To the credit of this pioneer shihan generation, today Aikido has grown all over the world. Of their seniors, only a handful remain. Some of them still speak of this pioneer generation with a lack of understanding about the sacrifices they made to make our Aikido world of today a reality. I have heard them say “We helped them by sending them out into the world way back then. If they had stayed in Japan, there would have been no jobs for them”.

This growth in the development of Aikido in the world did not result from the part-time efforts of “salary man” Aikido Instructors who taught from “nine to five” with a guaranteed salary, set class schedules, and administrations that process students for them. This growth came from the power of the pioneers that lived their lives on the front lines building our Aikido world from scratch.

I may have spoken too long on this subject, but it I think it is important that you understand the kind of life pioneer shihan like Kanai Shihan lived; the kind of character they had to have to make Aikido available to all of their students, like you. Everyone’s life comes to an end however; this is reality. What remains after death, remains in the words and hearts of those who remember. At the time of death of an individual, everything stops for them. Time does not stop however and continues forward. A new truth begins the very second after…

A few months after Kanai Shihan’s passing, a student in the Boston area, invited me to come to teach a seminar. The dojo he was training at had been affiliated with Kanai Shihan. Out of respect for Kanai Shihan’s passing I politely refused. I told him “In Japanese culture, a common period of mourning is one year. It would be inappropriate for me to come during this period of time. I think that things are hard for you right now, but it is important for you to take care of yourselves and your dojo during this time”. This student’s dojo did not heed my words however and another Japanese instructor came within a short period of time.
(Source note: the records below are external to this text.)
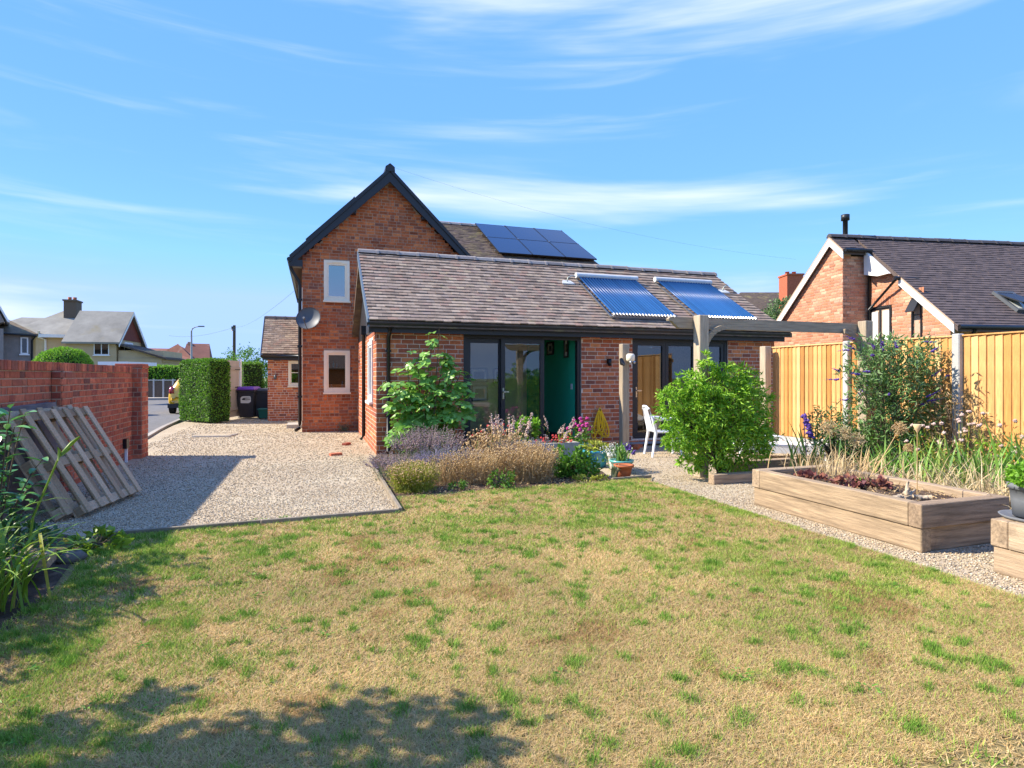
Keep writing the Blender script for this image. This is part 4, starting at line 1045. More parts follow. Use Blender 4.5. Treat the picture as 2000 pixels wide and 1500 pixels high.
# ================================================================ right: fence
FX = 8.58
fence = thing('board_fence', 'orange close boarded timber fence with concrete posts', 'fence', (FX, 6.8, 0))
posts = (2.24, 4.06, 5.88, 7.70, 9.50)
ZT = 2.01
for a, b in zip(posts[:-1], posts[1:]):
    n = 17; w = (b - a - 0.11) / n
    for i in range(n):
        y = a + 0.055 + w * (i + 0.5)
        piece('board', (0.020, w + 0.018, ZT - 0.30), (FX + 0.045 + rnd.uniform(-0.003, 0.003), y, 0.30 + (ZT - 0.30) / 2 + rnd.uniform(-0.006, 0.004)), 'timber_fence', fence, (0, 0, R(-9.0)), 0.002)
    for z in (0.5, 1.15, 1.85): piece('rail', (0.06, b - a - 0.11, 0.08), (FX + 0.09, (a + b) / 2, z), 'timber_fence', fence)
    piece('capping_rail', (0.07, b - a - 0.11, 0.022), (FX + 0.045, (a + b) / 2, ZT + 0.012), 'timber_fence', fence)
    piece('gravel_board', (0.05, b - a - 0.11, 0.29), (FX + 0.045, (a + b) / 2, 0.150), 'concrete_post', fence)
for y in posts[:-1]: piece('concrete_post', (0.11, 0.108, ZT + 0.04), (FX + 0.02, y, (ZT + 0.04) / 2), 'concrete_post', fence, bevel=0.012)

# pergola and posts
def brace(mb, pts, th, dep, y0):
    for (a, b) in zip(pts[:-1], pts[1:]):
        d = Vector((b[0] - a[0], 0, b[1] - a[1])).normalized(); n = Vector((-d.z, 0, d.x)) * th / 2
        A_, B_ = Vector((a[0], 0, a[1])), Vector((b[0], 0, b[1]))
        v = [Vector((q.x, y, q.z)) for y in (y0, y0 + dep) for q in (A_ - n, B_ - n, B_ + n, A_ + n)]
        mb.add(v, [(3, 2, 1, 0), (4, 5, 6, 7), (0, 1, 5, 4), (1, 2, 6, 5), (2, 3, 7, 6), (3, 0, 4, 7)][::1], 0.3)
pg = thing('pergola', 'weathered grey timber pergola with two posts and a long beam', 'pergola', (6.9, 7.25, 0))
piece('post', (0.155, 0.155, 2.33), (5.29, 7.20, 1.165), 'timber_grey_z', pg, bevel=0.008)
piece('post', (0.155, 0.155, 2.34), (8.42, 7.20, 1.17), 'timber_grey_z', pg, bevel=0.008)
bm_ = MB(); z0, z1 = 2.145, 2.305
prof = [(8.52, z0), (8.52, z1), (4.84, z1), (4.80, z1 - 0.03), (4.81, z1 - 0.055), (4.86, z1 - 0.06), (4.90, z1 - 0.10), (4.98, z0)]
bm_.prism(prof, 'y', 7.282, 7.352, 0.3); bm_.build('beam', 'timber_grey_x', pg)
for sx, x in ((1, 5.37), (-1, 8.34)):
    mb = MB(); pts = [(x + sx * 0.36 * (1 - math.cos(a)), 1.80 + 0.37 * math.sin(a)) for a in np.linspace(0, math.pi / 2 * 0.97, 8)]
    brace(mb, pts, 0.075, 0.05, 7.20); mb.build('brace', 'timber_grey_x', pg)
pa = thing('timber_post', 'pale square timber post with a security light in front of the doors', 'post', (5.72, 10.2, 0))
piece('shaft', (0.15, 0.15, 2.08), (5.72, 10.2, 1.04), 'timber_grey_z', pa, bevel=0.01)
lt = thing('security_light', 'cream outdoor sensor light fixed near the top of the timber post', 'light', (5.76, 10.1, 1.78))
MB().lathe([(0, -0.075), (0.06, -0.07), (0.085, -0.03), (0.085, 0.05), (0.06, 0.085), (0, 0.09)], (5.78, 10.06, 1.80), 16).build('housing', 'white_upvc', lt)
for dx in (-0.03, 0.045):
    MB().lathe([(0, 0), (0.022, 0), (0.028, -0.05), (0, -0.05)], (5.78 + dx, 10.0, 1.745), 10).build('sensor_head', 'steel', lt)
MB().tube([(5.60, 10.1, 1.78), (5.58, 10.02, 1.70), (5.62, 10.0, 1.66)], [0.035, 0.05, 0.02], 10).build('spot_lamp', 'black_plastic', lt)
pd = thing('timber_post', 'weathered square timber post at the house end of the fence', 'post', (8.42, 9.42, 0))
piece('shaft', (0.15, 0.16, 2.04), (8.42, 9.42, 1.02), 'timber_grey_z', pd, bevel=0.01)
for (x, z, lab) in ((5.86, 1.76, 'black wall lamp on the brickwork between the doors'),):
    t = thing('wall_lamp', lab, 'lamp', (x, FY, z))
    MB().box(x - 0.035, x + 0.035, FY - 0.022, FY - 0.010, z - 0.05, z + 0.05).build('back_plate', 'black_plastic', t)
    MB().lathe([(0, -0.09), (0.038, -0.09), (0.038, 0.06), (0.0, 0.06)], (x, FY - 0.075, z), 14).build('shade', 'black_plastic', t)

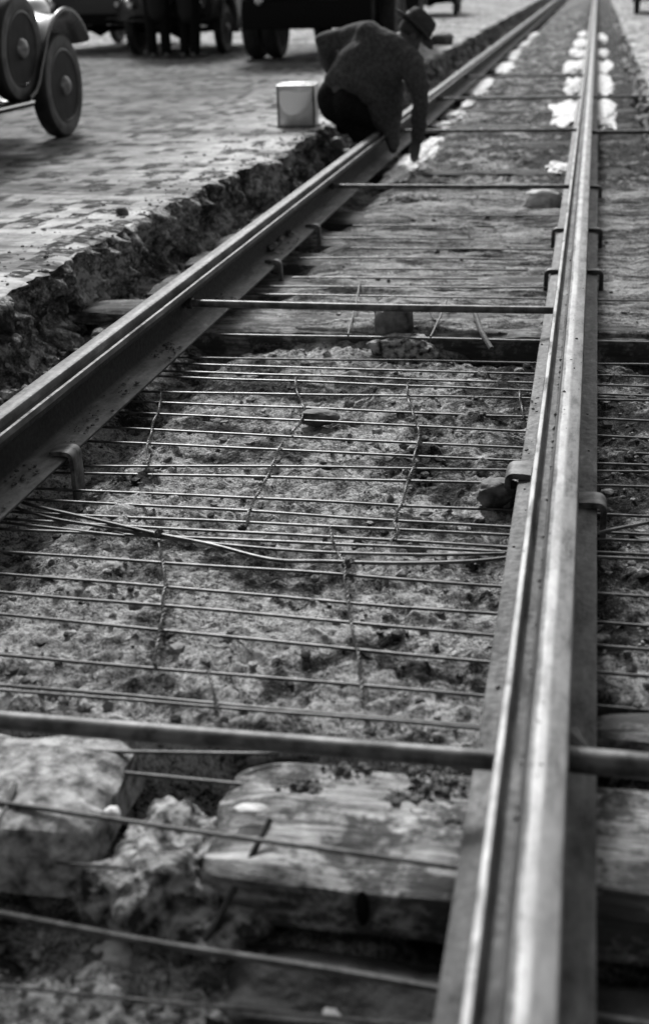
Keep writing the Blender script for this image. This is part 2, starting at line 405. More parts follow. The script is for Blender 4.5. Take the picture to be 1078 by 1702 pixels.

This was not the first time this Japanese instructor had approached satellite dojos of other pioneer shihan soon after their deaths. He had also visited satellite dojos of the late Fumio Toyoda Shihan who founded and developed first Ki no kenkyukai and AAA, an active an vital organization with dojos in many countries world-wide, and the satellite dojos of late Akira Tohei Shihan.
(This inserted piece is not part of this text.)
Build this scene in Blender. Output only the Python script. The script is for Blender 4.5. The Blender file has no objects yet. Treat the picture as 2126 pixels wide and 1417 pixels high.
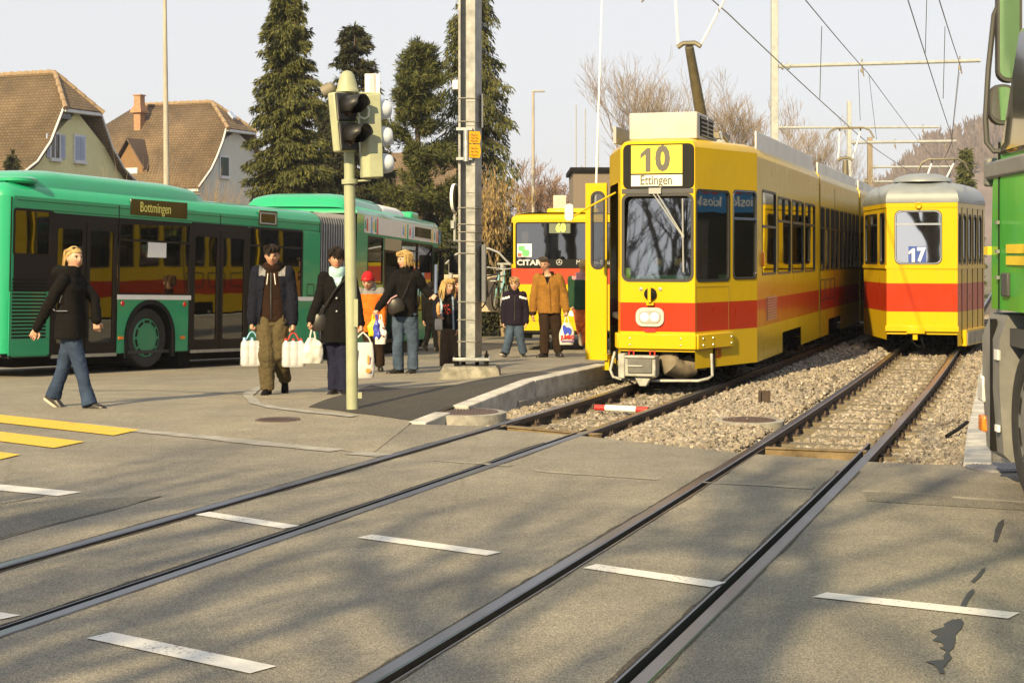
import bpy, bmesh, math, random
import numpy as np
from mathutils import Vector, Matrix, noise
PI = math.pi
rnd = random.Random(7)
scene = bpy.context.scene
col = scene.collection
# ---------------------------------------------------------------- camera geometry (photo pixels -> world)
F, CX, HY, CH = 3300., 1063., 530., 1.6
CAM = Vector((0, 0, CH))
def at(px, py, Y):
    return Vector(((px-CX)*Y/F, Y, CH-(py-HY)*Y/F))
def lerp(a, b, t): return a+(b-a)*t
def sst(t):
    t = min(1, max(0, t)); return t*t*(3-2*t)
def interp(x, xs, ys):
    if x <= xs[0]: return ys[0]
    for i in range(1, len(xs)):
        if x <= xs[i]: return lerp(ys[i-1], ys[i], (x-xs[i-1])/(xs[i]-xs[i-1]))
    return ys[-1]
# tracks: centre lines X(Y)
T1 = [float(q) for q in np.polyfit([7, 10, 13, 16, 20], [-2.57, -1.445, -.34, .735, 2.145], 2)]
T2 = [float(q) for q in np.polyfit([7, 10, 13, 16, 20, 24], [.34, 1.40, 2.435, 3.46, 4.795, 6.09], 2)]
def track(k, Y):
    c = T1 if k == 1 else T2
    lim = 21. if k == 1 else 26.
    y0 = min(lim, max(5, Y))
    return (c[0]*y0+c[1])*y0+c[2]+(2*c[0]*y0+c[1])*(Y-y0)
GA = .965
def rail(i, Y):            # four rails, left to right
    k = 1 if i < 3 else 2
    d = (track(k, Y+.1)-track(k, Y-.1))/.2
    s = math.sqrt(1+d*d)
    return track(k, Y)+(-1 if i % 2 else 1)*GA/2*s
def kerbX(Y):
    return interp(Y, [15.1, 18.1, 20.4, 60], [-.83, .27, 1.14, 1.14+.335*39.6])
def kerbZ(Y): return interp(Y, [15.1, 18.1], [.0, .17])
def G(x, y):
    b = -.03*max(0, min(y, 46)-17)
    if 16 < y < 18: b = -.0075*(y-16)**2
    if y > 15.1:
        dk = (kerbX(y)-x)*.94
        b = lerp(b, kerbZ(y), sst(1-dk/2.6))
    return b
def gp(px, py, z=None):
    zz = 0. if z is None else z
    for _ in range(30):
        Y = F*(CH-zz)/(py-HY); X = (px-CX)*Y/F
        if z is None: zz = lerp(zz, G(X, Y), .6)
    return Vector((X, Y, zz))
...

In my experience this type of behavior is a breech of etiquette and good manners, but for some these times are a good chance for personal expansion; different value systems and different life goals. “Market share” competition is a reality for some. This is part of life too, and is something you need to be aware of during your time of transition. In my opinion, true respect for the one who has passed from us, beyond any style or organizational boundaries is true bujin (samurai spirit).

It seems like there are many changes happening around you, and some of these changes are painful for your heart. My advice is to not run or hide from these changes, but to face them straight on. Study and learn from what you see around you. Do not close your eyes to the lessons that can be learned from what is happening. Some of the lessons we learn from what is happening around us are not happy ones, but if we gather all of the information we receive our wisdom and understanding grows, and our perspective about life grows wider as well. I believe that standing up straight is the best way to face and understand life, and the best way to understand what decisions will be correct for you.
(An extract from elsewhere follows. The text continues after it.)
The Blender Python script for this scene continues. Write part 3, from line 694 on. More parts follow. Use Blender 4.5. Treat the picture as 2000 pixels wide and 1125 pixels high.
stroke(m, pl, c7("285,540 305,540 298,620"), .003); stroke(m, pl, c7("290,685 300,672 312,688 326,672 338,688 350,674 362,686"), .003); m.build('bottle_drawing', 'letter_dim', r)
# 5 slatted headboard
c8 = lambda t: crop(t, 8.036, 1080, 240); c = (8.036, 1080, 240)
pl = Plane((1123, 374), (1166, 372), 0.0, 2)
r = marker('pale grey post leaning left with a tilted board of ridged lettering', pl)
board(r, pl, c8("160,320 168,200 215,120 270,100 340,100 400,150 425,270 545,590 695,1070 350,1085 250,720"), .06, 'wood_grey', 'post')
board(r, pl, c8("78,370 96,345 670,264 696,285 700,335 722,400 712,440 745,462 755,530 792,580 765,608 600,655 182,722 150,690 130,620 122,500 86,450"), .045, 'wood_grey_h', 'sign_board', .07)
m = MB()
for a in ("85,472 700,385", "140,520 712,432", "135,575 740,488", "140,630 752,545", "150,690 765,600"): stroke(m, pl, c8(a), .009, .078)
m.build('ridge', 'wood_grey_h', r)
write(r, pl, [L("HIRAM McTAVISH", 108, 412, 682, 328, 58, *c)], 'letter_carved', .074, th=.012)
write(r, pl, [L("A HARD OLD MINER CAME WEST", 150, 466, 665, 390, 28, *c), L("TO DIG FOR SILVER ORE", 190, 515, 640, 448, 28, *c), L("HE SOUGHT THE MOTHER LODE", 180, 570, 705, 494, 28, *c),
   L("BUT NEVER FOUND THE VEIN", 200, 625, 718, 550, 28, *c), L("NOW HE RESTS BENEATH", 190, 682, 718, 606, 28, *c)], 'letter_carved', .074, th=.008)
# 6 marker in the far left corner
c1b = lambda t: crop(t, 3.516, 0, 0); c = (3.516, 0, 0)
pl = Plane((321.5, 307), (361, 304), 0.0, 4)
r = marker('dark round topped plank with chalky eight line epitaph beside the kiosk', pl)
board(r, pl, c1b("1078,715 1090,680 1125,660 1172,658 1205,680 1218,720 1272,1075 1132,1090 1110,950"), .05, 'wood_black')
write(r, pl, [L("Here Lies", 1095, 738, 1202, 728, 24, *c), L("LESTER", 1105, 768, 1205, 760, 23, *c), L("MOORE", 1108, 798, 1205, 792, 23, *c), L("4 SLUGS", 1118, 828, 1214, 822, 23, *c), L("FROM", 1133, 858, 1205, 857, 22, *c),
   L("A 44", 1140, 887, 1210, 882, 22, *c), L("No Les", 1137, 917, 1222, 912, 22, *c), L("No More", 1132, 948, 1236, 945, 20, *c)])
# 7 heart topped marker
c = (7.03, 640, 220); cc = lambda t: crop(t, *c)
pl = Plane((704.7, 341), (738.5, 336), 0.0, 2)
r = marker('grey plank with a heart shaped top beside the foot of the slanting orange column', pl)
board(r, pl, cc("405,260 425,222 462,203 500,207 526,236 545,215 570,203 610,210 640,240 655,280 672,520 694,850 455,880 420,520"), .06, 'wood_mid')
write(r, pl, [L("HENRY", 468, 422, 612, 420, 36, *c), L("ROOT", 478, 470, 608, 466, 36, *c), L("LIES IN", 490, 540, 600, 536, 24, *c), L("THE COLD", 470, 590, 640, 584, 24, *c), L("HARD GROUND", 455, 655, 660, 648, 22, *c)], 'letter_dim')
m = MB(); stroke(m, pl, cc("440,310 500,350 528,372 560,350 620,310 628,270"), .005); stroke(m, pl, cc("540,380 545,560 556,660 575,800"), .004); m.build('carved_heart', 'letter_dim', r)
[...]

Your loyalty to Kanai Shihan and his family is commendable and very valuable. Please continue the great work of Kanai Shihan by being a testimonial to others about his teaching. This will also help you heal.

You are welcome to visit and practice at Nippon Kan in Denver anytime you would like, just let us know.

*note from editor. Quotes from pioneer shihan and their associates were taken from the interviews and personal experiences of the author.